TES anti-phonics article

This is the hub of the site and the place to post queries, start discussions and join in the conversation!
Post Reply
User avatar
Susan Godsland
Posts: 45
Joined: Sun May 24, 2015 1:32 pm

TES anti-phonics article

Post by Susan Godsland »

This week’s TES anti-phonics piece is snuck into an article which is mostly about maths.

https://www.tes.co.uk/news/school-news/ ... -how-teach
There is strong evidence supporting the use of phonics to teach reading. But the government did not let that speak for itself. Phonics was sledgehammered into primary schools, with changes to legislation, inspection and millions spent on a new statutory test, in a way that risked alienating the government’s trusted professionals from a teaching method that had long enjoyed much support, albeit not uncritically.

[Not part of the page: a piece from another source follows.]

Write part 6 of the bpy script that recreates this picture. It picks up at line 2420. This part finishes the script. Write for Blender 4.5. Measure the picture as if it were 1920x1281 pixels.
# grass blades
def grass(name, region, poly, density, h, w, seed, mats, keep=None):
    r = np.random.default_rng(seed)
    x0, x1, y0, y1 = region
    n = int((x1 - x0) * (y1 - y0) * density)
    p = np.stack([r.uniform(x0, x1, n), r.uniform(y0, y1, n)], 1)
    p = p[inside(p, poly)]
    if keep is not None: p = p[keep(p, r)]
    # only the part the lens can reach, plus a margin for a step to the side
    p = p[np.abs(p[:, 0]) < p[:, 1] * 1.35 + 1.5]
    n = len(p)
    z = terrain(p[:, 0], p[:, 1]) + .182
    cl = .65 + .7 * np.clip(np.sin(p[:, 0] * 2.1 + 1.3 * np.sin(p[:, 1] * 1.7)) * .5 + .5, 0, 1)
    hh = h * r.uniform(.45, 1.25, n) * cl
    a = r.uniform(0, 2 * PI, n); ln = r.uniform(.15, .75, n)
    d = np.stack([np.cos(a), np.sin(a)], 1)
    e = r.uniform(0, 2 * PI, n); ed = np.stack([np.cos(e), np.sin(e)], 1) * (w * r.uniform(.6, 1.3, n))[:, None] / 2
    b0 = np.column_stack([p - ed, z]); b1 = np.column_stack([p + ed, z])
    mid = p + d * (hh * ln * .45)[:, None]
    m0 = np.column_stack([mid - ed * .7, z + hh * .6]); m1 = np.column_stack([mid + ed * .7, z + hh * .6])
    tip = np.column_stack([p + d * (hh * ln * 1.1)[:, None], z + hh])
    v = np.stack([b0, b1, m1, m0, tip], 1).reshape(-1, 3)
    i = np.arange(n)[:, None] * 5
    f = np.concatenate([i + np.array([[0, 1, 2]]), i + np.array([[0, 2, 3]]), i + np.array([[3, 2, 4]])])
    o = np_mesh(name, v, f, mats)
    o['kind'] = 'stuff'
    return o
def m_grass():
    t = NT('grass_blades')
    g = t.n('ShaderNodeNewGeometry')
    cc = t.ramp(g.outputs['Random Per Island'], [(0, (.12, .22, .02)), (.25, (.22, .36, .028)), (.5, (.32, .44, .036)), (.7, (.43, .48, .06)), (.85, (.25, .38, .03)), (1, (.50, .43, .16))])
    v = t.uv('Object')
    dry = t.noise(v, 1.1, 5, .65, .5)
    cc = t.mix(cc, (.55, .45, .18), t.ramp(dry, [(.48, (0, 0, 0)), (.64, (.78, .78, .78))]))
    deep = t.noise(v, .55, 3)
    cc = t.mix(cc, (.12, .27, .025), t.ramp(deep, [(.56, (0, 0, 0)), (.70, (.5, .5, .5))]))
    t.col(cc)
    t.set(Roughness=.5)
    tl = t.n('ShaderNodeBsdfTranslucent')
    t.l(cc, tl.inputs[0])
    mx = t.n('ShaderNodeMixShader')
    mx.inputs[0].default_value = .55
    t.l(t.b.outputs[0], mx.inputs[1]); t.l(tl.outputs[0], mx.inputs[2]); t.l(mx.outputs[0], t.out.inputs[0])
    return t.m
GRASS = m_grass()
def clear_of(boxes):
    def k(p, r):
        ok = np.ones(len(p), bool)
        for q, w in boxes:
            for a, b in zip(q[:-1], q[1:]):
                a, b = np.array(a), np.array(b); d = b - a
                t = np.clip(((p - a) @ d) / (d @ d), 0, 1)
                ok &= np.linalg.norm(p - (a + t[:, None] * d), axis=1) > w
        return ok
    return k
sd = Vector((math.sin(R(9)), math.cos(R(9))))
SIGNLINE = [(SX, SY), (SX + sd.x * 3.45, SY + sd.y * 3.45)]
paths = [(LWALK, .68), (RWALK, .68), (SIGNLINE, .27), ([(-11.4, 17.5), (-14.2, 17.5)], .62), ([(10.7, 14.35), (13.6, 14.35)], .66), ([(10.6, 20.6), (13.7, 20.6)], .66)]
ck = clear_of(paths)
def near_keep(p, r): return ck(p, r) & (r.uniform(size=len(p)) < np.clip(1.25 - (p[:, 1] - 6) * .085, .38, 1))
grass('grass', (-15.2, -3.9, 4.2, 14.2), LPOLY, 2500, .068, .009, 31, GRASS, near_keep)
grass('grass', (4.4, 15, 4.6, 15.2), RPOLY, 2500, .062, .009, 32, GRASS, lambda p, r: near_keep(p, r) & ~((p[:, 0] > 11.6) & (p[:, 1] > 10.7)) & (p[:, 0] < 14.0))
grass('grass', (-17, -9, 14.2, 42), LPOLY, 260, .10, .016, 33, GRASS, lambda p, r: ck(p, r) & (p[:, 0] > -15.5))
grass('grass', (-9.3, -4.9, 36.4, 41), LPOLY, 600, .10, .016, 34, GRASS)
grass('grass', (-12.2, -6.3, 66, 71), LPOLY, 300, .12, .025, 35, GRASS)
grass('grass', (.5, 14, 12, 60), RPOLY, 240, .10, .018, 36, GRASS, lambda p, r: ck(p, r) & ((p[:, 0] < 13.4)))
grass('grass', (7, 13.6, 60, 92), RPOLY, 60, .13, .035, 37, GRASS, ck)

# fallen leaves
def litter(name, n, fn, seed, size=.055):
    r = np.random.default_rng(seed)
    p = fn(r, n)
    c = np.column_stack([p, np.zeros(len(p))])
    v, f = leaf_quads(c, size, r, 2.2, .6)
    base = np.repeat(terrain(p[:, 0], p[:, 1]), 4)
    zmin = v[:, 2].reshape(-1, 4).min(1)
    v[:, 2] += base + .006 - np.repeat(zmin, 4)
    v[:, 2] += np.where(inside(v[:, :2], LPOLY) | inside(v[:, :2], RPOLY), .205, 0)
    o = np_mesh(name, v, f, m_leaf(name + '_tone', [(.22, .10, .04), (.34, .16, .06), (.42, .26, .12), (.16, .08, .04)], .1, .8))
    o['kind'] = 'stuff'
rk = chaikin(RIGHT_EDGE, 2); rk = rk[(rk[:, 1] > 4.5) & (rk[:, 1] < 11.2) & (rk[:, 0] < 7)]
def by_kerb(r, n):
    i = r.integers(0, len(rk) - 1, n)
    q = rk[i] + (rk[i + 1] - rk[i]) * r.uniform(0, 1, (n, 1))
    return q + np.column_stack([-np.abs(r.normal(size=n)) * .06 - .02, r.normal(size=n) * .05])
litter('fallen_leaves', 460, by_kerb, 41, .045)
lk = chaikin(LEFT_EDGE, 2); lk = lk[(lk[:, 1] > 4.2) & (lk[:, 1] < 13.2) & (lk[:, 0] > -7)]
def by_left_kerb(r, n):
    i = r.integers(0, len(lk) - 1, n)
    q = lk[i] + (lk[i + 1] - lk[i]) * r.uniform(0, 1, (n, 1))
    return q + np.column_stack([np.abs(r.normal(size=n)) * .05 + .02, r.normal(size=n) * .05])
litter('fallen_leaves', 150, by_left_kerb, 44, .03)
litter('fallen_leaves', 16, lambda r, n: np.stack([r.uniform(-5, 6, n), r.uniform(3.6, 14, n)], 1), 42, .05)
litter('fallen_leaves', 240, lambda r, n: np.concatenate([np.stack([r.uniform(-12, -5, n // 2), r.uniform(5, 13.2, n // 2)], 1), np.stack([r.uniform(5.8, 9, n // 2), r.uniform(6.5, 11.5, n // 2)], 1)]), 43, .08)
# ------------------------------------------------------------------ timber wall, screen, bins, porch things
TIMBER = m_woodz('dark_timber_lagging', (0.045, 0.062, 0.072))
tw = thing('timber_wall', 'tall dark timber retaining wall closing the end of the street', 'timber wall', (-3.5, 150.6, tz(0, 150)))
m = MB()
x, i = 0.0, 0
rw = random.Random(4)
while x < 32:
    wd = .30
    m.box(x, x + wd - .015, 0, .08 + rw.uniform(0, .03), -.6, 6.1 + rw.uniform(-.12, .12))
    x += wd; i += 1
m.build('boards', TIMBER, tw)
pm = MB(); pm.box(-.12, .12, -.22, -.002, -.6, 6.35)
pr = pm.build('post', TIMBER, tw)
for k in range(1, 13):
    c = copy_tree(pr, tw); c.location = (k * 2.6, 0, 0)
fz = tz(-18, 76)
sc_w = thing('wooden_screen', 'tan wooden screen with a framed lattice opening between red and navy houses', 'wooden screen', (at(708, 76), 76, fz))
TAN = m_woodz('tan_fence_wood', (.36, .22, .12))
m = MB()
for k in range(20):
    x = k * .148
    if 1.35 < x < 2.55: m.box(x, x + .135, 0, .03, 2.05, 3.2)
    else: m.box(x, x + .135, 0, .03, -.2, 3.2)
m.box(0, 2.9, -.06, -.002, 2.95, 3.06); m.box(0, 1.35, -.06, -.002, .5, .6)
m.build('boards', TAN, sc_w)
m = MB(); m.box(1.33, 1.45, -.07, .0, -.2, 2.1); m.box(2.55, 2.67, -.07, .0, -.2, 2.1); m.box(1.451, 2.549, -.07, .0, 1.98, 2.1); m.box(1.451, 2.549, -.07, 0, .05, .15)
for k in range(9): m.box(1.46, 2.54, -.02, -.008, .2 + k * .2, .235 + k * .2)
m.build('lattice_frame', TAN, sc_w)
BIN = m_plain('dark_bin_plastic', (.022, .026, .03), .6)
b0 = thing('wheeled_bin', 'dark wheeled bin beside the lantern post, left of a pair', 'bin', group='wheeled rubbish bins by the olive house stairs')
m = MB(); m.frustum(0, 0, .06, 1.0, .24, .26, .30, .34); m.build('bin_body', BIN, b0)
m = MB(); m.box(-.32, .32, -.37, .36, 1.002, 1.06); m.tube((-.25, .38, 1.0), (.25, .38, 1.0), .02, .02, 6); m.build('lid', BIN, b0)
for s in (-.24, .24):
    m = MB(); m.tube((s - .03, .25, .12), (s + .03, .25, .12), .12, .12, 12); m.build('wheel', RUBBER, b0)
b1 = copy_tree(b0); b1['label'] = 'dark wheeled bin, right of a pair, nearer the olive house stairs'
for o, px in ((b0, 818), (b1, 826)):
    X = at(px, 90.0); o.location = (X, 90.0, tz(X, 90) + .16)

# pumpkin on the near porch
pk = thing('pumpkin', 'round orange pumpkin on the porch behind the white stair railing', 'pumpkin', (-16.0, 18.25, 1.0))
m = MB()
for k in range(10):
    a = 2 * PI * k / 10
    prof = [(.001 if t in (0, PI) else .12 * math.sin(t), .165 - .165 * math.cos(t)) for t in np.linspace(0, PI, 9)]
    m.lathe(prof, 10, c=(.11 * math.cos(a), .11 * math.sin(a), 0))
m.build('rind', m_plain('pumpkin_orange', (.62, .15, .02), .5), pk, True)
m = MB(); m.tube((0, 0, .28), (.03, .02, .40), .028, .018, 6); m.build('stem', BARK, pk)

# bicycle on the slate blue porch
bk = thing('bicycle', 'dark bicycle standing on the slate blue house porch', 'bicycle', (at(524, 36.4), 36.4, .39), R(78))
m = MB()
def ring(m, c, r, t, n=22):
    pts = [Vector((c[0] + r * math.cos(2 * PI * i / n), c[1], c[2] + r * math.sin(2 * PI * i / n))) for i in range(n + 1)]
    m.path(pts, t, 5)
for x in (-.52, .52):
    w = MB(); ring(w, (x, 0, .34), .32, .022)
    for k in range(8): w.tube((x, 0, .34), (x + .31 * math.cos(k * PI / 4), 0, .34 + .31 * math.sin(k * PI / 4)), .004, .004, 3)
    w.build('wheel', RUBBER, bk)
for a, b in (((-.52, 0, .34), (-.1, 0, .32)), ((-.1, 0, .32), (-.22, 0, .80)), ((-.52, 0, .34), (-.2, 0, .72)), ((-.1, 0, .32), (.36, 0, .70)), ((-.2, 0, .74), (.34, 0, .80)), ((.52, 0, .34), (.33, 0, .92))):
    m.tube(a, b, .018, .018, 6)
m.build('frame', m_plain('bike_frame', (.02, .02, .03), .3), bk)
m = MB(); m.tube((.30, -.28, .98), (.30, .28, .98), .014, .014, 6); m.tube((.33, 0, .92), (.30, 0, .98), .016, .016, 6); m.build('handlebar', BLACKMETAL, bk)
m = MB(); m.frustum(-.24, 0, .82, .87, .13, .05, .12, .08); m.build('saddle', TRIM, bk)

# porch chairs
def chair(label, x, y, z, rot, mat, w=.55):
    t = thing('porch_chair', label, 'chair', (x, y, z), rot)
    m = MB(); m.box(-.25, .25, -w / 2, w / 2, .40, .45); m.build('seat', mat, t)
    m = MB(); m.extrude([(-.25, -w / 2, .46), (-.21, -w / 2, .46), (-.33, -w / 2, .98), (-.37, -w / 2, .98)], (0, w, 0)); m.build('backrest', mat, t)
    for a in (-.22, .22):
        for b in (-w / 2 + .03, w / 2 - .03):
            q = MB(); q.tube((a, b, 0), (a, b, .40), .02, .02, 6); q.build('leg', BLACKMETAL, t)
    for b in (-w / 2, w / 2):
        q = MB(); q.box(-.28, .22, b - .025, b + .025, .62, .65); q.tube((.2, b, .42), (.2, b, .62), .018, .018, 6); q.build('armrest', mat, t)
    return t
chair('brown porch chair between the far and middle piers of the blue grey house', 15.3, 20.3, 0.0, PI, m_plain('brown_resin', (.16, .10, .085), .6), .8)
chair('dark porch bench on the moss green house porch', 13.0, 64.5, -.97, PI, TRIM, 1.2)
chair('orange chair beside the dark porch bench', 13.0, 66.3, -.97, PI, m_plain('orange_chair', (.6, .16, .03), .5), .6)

I have a few things to say about this.

Firstly, I didn’t notice an endless stream of angry comment about the ‘lack of freedom to teach how they chose’ coming from teachers when the mixed methods, multi-cueing decoding strategies of the National Literacy Strategy were 'sledgehammered into primary schools'. The NLS ‘searchlight’ strategies were strongly reinforced by Ofsted inspectors.

Secondly, has synthetic phonics really been ‘sledgehammered’ into schools in the last few years? The NFER phonics screening check reports clearly show that the vast majority of teachers are still freely using multi-cueing for decoding, albeit alongside discrete synthetic phonics lessons.

Should the public trust the professionals when it comes to the teaching of reading? The ‘’strong evidence supporting the use of phonics to teach reading’’ has been available and building in strength since the 1960s, yet phonics has had a very minor role since the 1920s, disappearing almost completely during the decades when ‘whole language’ held sway, only returning, although relegated to last choice in a range of decoding strategies, with the NLS.

Today, the situation is that, despite a slew of international reports advocating systematic phonics and England’s Rose Report and the Clackmannanshire research pointing directly at synthetic phonics as the most effective form of systematic instruction for early readers, many professional educators in schools of education provide trainees with a subversive subtext to undermine the mandated synthetic phonics course content and continue to teach that children require a variety of approaches.

Helen Ward’s description of synthetic phonics being, ‘(A) teaching method that had long enjoyed much support’, makes me laugh.